RSU 40’s draft includes a call for assessment of teaching and learning to gauge “where support is needed to move toward a mass customized learning model,” something that does not appear in the RSU 21 strategic plan. According to the website at learningfirst.org, mass customized learning is “the capacity to routinely customize products and services through computer applications and technologies to meet the specific needs and/or desires of individuals without adding significantly to the cost of the product or service.”
The website gives as examples iTunes’ transformation of the music industry and Amazon’s influence on the traditional book store industry.
Magbie said the agenda for the March meeting included a discussion of 21st century teaching and learning, a framework that, according to the website at p21.org, “combines a discrete focus on 21st century student outcomes…with innovative support systems to help students master the multi-dimensional abilities required of them in the 21st century.”
“There’s nothing about that in the plan,” Magbie said “The superintendent wanted us to talk about it when we met.” He said the Pratt’s draft showed nothing that was brought to the table by either the district administration or community members.
Pratt gave no reason for omitting standards for high school achievement in writing and science along with those for mathematics and reading. All four content areas are included in the original RSU 21 plan.
The RSU 21 plan calls for a 10-year capital improvement plan. In the RSU 40 draft, that is changed to call for a 5-year plan.
“I have no idea what the board will want to do with that,” Pratt said. She said the district used to get additional funding from credit card company MBNA and that looking for support from businesses and community members is “a board decision because it does take some commitment on everybody’s part.”
When listing its strengths, RSU 21 touts a high level of community engagement.
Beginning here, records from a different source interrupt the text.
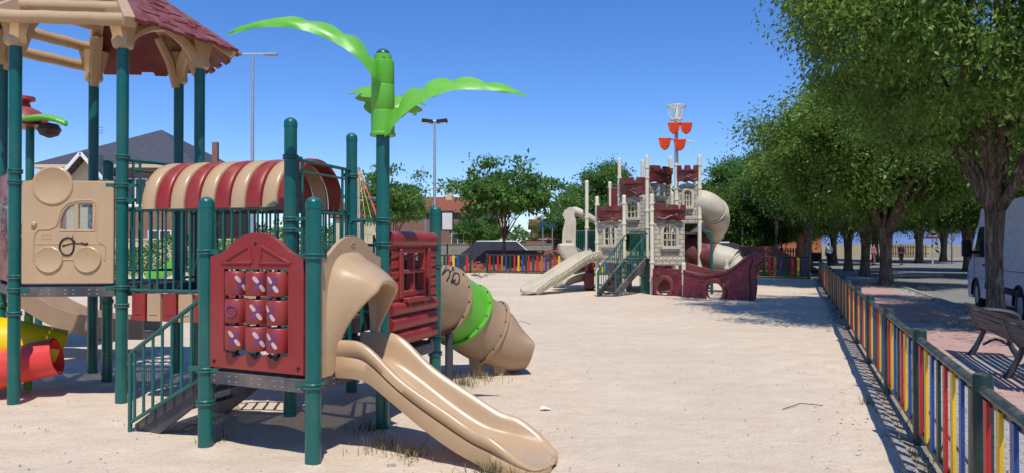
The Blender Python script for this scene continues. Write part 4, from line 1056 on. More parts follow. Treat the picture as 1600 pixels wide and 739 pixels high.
# ---------------- weeds and litter
def blades(name,spots,mat,n,hgt,wid,spread,parent=None,lean=.5,seed=0):
    r_=np.random.default_rng(seed); vs=[]; fs=[]
    for (x,y,k) in spots:
        for _ in range(int(n*k)):
            a=r_.uniform(0,6.28); rr=abs(r_.normal(0,spread)); px,py=x+math.cos(a)*rr,y+math.sin(a)*rr
            h=hgt*r_.uniform(.4,1.2)*(1-.4*min(1,rr/spread/2)); b=r_.uniform(0,6.28); ln=lean*r_.uniform(.1,1)*h
            dx,dy=math.cos(b)*ln,math.sin(b)*ln; wx,wy=-math.sin(b)*wid,math.cos(b)*wid; i=len(vs)
            vs+=[(px-wx,py-wy,0),(px+wx,py+wy,0),(px+dx*.4+wx*.7,py+dy*.4+wy*.7,h*.6),(px+dx*.4-wx*.7,py+dy*.4-wy*.7,h*.6),(px+dx,py+dy,h)]
            fs+=[(i,i+1,i+2,i+3),(i+3,i+2,i+4)]
    m=MB(); m.v=vs; m.f=fs; m.m=[0]*len(fs); m.uv=[(0,0)]*len(vs); return m.build(name,M[mat],parent,smooth=False)
tufts=[(598,700,.9,'dry','straw tuft by the foot of the palm post, left of the slide'),(640,712,.8,'dry','dry sprawling tuft in the sand halfway under the slide'),(578,672,.5,'weed','small green weed sprouting in the deck shadow behind the slide'),(766,742,1.1,'weed','bushy weed against the near side of the slide foot'),(722,600,1.4,'dry','tall straw tuft beside the grey support leg of the tube slide'),(752,590,1.2,'dry','feathery dry tuft under the tube slide exit'),(700,588,.7,'dry','thin dry tuft behind the post by the log cabin panel'),(358,640,.4,'weed','tiny weed in the shadow beside the stairs'),(345,688,.3,'weed','small sprig at the base of the post by the stair rail')]
for i,(px,py,k,mt,lb) in enumerate(tufts):
    q=G(px,py); o=blades('weed_tuft',[(0,0,k)],mt,120,.12,.003,.10*k+.06,lean=1.5,seed=i+3); o.location=q
    tag(o,lb,'weed','dry weed tufts growing in the sand')
r_=np.random.default_rng(5); sp=[]
for y in np.concatenate([np.linspace(3.4,9,34),np.linspace(9.3,32,34)]):
    k=r_.uniform(0,1)
    if k>.3: sp.append((fx(y)+r_.normal(-.02,.12),y,k*.55))
o=blades('weeds',sp,'weed',60,.10,.004,.09,lean=1.0,seed=40); o['kind']='stuff'
sp=[(fx(y)+.3+abs(r_.normal(0,.25)),y,r_.uniform(.2,.6)) for y in np.linspace(5,30,14)]+[(KX(14.6)-1+r_.normal(0,.4),14.0+r_.normal(0,.8),.8) for _ in range(10)]+[(KX(29)-.8+r_.normal(0,.5),28+r_.normal(0,1.4),.9) for _ in range(8)]+[(KX(y)-.35,y,.5) for y in np.linspace(17,27,9)]
o=blades('grass',sp,'dry',60,.16,.005,.16,lean=.8,seed=41); o['kind']='stuff'
sp=[(r_.uniform(-14,16),r_.uniform(42.6,48),r_.uniform(.3,1)) for _ in range(120)]
o=blades('grass',[(x,max(y,bf(x)+.5),k) for x,y,k in sp],'weed',30,.22,.012,.3,lean=.8,seed=42); o['kind']='stuff'
m=MB(); sp=[]; rs=np.random.default_rng(77)
for _ in range(900):
    y=3.6+abs(rs.normal(0,1))*7; x=rs.uniform(-8,fx(y)-.45)
    s=rs.uniform(.003,.007); m.box(V(x,y,s*.2),(s*2,s*1.5,s),(V(math.cos(x*9),math.sin(x*9),0),V(-math.sin(x*9),math.cos(x*9),0),Z))
o=m.build('pebbles',M['kerb'],smooth=False); o['kind']='stuff'
# a leaf-like litter scrap, a crumpled wrapper, twigs
q=G(852,641); m=MB(); m.loft([[q+V(-.045+.0,0,.012),q+V(-.03,-.02,.02),q+V(0,-.025,.025),q+V(.045,0,.012)],[q+V(-.05,.02,.03),q+V(-.02,.03,.045),q+V(.01,.02,.035),q+V(.05,.03,.02)],[q+V(-.03,.05,.005),q+V(0,.06,.012),q+V(.02,.05,.02),q+V(.03,.06,.005)]],closed=False,caps=False)
tag(m.build('paper_scrap',M['white'],smooth=False),'crumpled white paper scrap lying on open sand right of the slide','litter')
q=G(612,727); m=MB(); m.box(q+V(0,0,.008),(.06,.04,.012),(V(.9,.4,0),V(-.4,.9,0),Z)); tag(m.build('stone',M['kerb'],bevel=.005),'flat pale stone on the sand in front of the slide','stone')
for i,(a,b,c,l) in enumerate((((805,505),(815,502),(828,506),'thin twig lying on the sand beyond the tube slide'),((1222,640),(1250,632),(1285,634),'long thin twig on the open sand near the slat fence'))):
    m=MB(); m.tube([G(*a)+Z*.012,G(*b)+Z*.02,G(*c)+Z*.01],.004,6); tag(m.build('twig',M['bark']),l,'twig')
def sprig(c,name,label,n,s,seed):
    r_=random.Random(seed); m=MB()
    for k in range(n):
        a=r_.uniform(0,6.28); l=s*r_.uniform(.4,1); m.tube([c+Z*.02,c+V(math.cos(a)*l*.6,math.sin(a)*l*.6,l*.35),c+V(math.cos(a)*l,math.sin(a)*l,l*.25)],.012,5)
    return tag(m.build(name,M['bark']),label,'plant debris')
sprig(G(752,434),'dead_branch','tangle of dead branch lying by the back fence gap',14,.7,2)
# ---------------- bench
be=thing('park_bench','dark iron park bench with weathered timber slats, its back to the slat fence','bench',(6,9.9,0))
bo=V(5.62,8.80,0); bd=FD; bn=FN   # along, towards the road
def bp(s,n,z): return bo+bd*s+bn*n+Z*z
def frame(s):
    m=MB()
    m.tube(spline([bp(s,.02,.72),bp(s,.06,.60),bp(s,.12,.48),bp(s,.18,.40)],5),[.036]*16,8)
    m.tube(spline([bp(s,.18,.41),bp(s,.35,.385),bp(s,.56,.42)],5),.032,8)
    m.tube(spline([bp(s,.20,.39),bp(s,.14,.24),bp(s,.06,.08),bp(s,-.02,0.0)],5),[.034]*8+[.04]*8,8)
    m.tube(spline([bp(s,.52,.40),bp(s,.50,.22),bp(s,.58,.06),bp(s,.62,0.0)],5),[.034]*8+[.04]*8,8)
    m.tube(spline([bp(s,.18,.18),bp(s,.34,.26),bp(s,.50,.18)],5),.018,8)
    m.tube(spline([bp(s,.05,.64),bp(s,.25,.66),bp(s,.50,.63),bp(s,.60,.56),bp(s,.56,.44)],5),[.038]*21,8)
    return m.build('bench_frame',M['iron'],be)
M['iron']=simple('cast_iron_paint',lin(66,66,72),.42,.15,8,.2,80,metal=.3)
frame(0.001); frame(1.95); frame(-1.0)
for k,(n,z) in enumerate(((.005,.725),(.025,.655),(.05,.585),(.085,.515),(.125,.45))):
    m=MB(); m.beam(bp(-1.15,n,z),bp(2.1,n,z),.024,.046,up=(Z*.93-bn*.36).normalized()); m.build('back_slat',M['bwood'],be,bevel=.006)
for n in (.22,.30,.38,.46,.54):
    m=MB(); m.beam(bp(-1.15,n,.425),bp(2.1,n,.425),.062,.026); m.build('seat_slat',M['bwood'],be,bevel=.006)
# ---------------- van
van=thing('parked_van','white high-roof panel van parked at the kerb behind the big tree trunk','van',(0,0,0))
def vbox(m,c,s,mi=0): m.box(V(*c),s,mi=mi)
# local: x forward, y left side (+y faces playground), z up ; origin on ground at mid wheelbase
VL=[(-2.95,.32),(-2.42,.32)]+arc2(-2.0,.34,.42,.42,180,0,12)+[(-1.55,.30),(1.55,.30)]+arc2(2.0,.34,.42,.42,180,0,12)+[(2.44,.26),(2.92,.24),(3.0,.40),(3.02,.78),(2.94,1.02),(2.72,1.20),(2.42,1.30),(1.95,1.72),(1.62,2.18),(1.35,2.46),(1.0,2.54),(-2.85,2.56),(-2.96,2.48)]
m=MB(); m.plate(VL,[],V(0,0,0),V(1,0,0),Z,1.98); body=m.build('van_body',simple('van_white_paint',lin(200,204,212),.3,.03,1),van,bevel=.09,seg=4)
for sy in (-1,1):
    yy=sy*.995
    m=MB(); m.plate([(1.02,1.30),(2.12,1.30),(1.72,1.86),(1.50,2.02),(1.02,2.02)],[],V(0,yy,0),V(1,0,0),Z,.012); m.build('side_window',M['glass'],body,bevel=.004)
    m=MB(); m.box(V(-.6,yy*1.002,.62),(3.1,.03,.14)); m.build('side_strip',M['dark'],body,bevel=.01)
    m=MB()
    for x in (.92,2.18,-.35): m.box(V(x,yy*1.001,1.3),(.012,.008,1.5 if x<1 else .9))
    m.box(V(-1.4,yy*1.001,1.05),(2.1,.008,.012)); m.box(V(1.1,yy*1.006,1.12),(.16,.03,.04)); m.build('door_seam',M['dark'],body)
    m=MB(); m.box(V(1.98,sy*1.20,1.52),(.20,.20,.42)); m.box(V(1.98,sy*1.06,1.42),(.10,.22,.08)); m.build('mirror',M['dark'],body,bevel=.04,seg=3)
    for x in (-2.0,2.0):
        w=MB(); w.lathe([(.0,-.11),(.30,-.11),(.345,-.08),(.35,0),(.345,.08),(.30,.11),(.22,.11),(.20,.07),(.0,.07)],V(x,sy*.86,.35),36,V(0,sy,0)); wh=w.build('wheel',M['dark'],van,ang=30)
        w=MB(); w.lathe([(.0,.075),(.06,.10),(.08,.08),(.17,.085),(.205,.11),(.215,.112)],V(x,sy*.86,.35),24,V(0,sy,0)); w.build('rim',M['galv'],wh)
        w=MB(); w.tube([V(x+.43*math.cos(R(a)),yy*1.0,.34+.43*math.sin(R(a))) for a in range(0,181,12)],.03,8); w.build('wheel_arch',M['dark'],body)
    m=MB(); m.plate([(2.72,.98),(2.99,.86),(2.97,.72),(2.78,.74)],[],V(0,sy*.93,0),V(1,0,0),Z,.16); m.build('headlight',glassmat('lamp_glass',(.5,.5,.52,1)),body,bevel=.01)
m=MB(); m.loft([[V(2.40,y,1.33),V(1.66,y*.93,2.14),V(1.68,y*.93,2.16),V(2.43,y,1.35)] for y in (-.86,0,.86)]); m.build('windscreen',M['glass'],body)
m=MB(); m.box(V(2.93,0,.48),(.24,1.94,.34)); m.box(V(3.02,0,.86),(.04,.9,.12)); m.build('bumper',M['dark'],body,bevel=.05,seg=3)
van.location=V(11.75,17.2,-.06)+FN*.18; van.rotation_euler=(0,0,math.atan2(FD.y,FD.x))
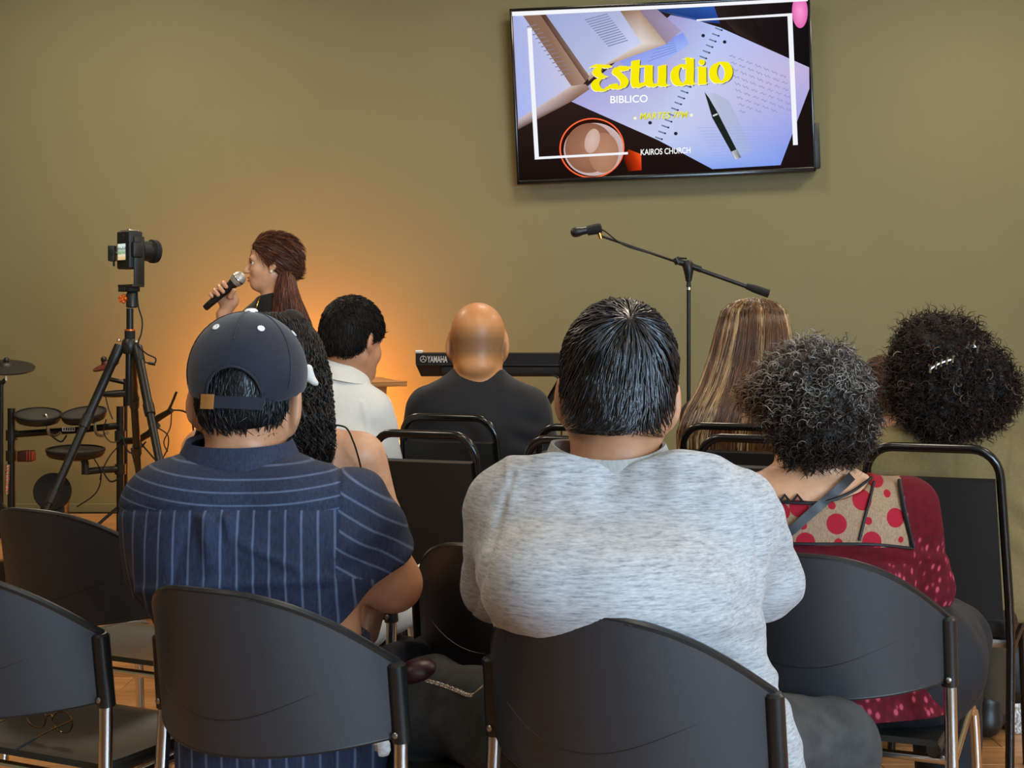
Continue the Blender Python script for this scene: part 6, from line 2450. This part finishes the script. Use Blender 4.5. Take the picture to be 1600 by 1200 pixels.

There is no reference to community engagement in this section of the RSU 40 draft.
In the RSU 40 list, experienced and knowledgeable staff, a strength in RSU 21, is not listed at all.
“I have no idea why that wasn’t there.” Pratt said.
Pratt said she has looked at strategic plans from “many, many” other districts and would share them with the board when they have their workshop meeting.
When asked if she sees strategic planning as a valuable process, she said, “I see it as a process. It’s not an event. It’s not a document. It’s a process.” She said RSU 40 began a similar effort many years ago, as SAD 40, but that it was never completed.
Dolloff said involving the RSU 21 community throughout the process brought to the surface ideas he had not anticipated. Referring to what he called “the collective intelligence of the groups that participated” he said the ideas and suggestions of more than 100 participants “were far beyond what a smaller group could have done on their own.”
Pratt said she expects the strategic planning process to take 12 to 18 months.